The original poster commented:

I don't see how can I make sure that the parent goes in the pause() call first without using sleep() in the child (which guarantees nothing). Any ideas?

Suggestion: Use usleep() (µ-sleep, or sleep in microseconds), or nanosleep() (sleep in nanoseconds)?

Or use a different synchronization mechanism, such as:

  1. parent process creates FIFO;
  2. fork();
  3. child opens FIFO for writing (blocking until there is a reader);
  4. parent opens FIFO for reading (blocking until there is a writer);
  5. when unblocked because the open() calls return, both processes simply close the FIFO;
  6. the parent removes the FIFO.

Note that there is no data communication between the two processes via the FIFO; the code is simply relying on the kernel to block the processes until there is a reader and a writer, so both processes are ready to go.

Another possibility, is that the parent process could try if (siguser1setted == FALSE) pause(); to reduce the window for the race condition. However, it only reduces the window; it does not guarantee that the race condition cannot occur. That is, Murphy's Law applies and the signal could arrive between the time the test is complete and the time the pause() is executed.

All of this goes to show that signals are not a very good IPC mechanism. They can be used for IPC, but they should seldom actually be used for synchronization.

Incidentally, there's no need to test the return value of any of the exec*() family of functions. If the system call returns, it failed.

And the questioner asked again:

Wouldn't it be better to use POSIX semaphores shared between processes?
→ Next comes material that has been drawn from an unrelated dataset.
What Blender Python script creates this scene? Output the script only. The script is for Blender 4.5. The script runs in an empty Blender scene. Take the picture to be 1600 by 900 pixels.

Semaphores would certainly be another valid mechanism for synchronizing the two processes. Since I'd certainly have to look at the manual pages for semaphores whereas I can remember how to use FIFOs without looking, I'm not sure that I'd actually use them, but creating and removing a FIFO has its own set of issues so it is not clear that it is in any way 'better' (or 'worse'); just different. It's mkfifo(), open(), close(), unlink() for FIFOs versus sem_open() (or sem_init()), sem_post(), sem_wait(), sem_close(), and maybe sem_unlink() (or sem_destroy()) for semaphores. You might want to think about registering a 'FIFO removal' or 'semaphore cleanup' function with atexit() to make sure the FIFO or semaphore is destroyed under as many circumstances as possible. However, that's probably OTT for a test program.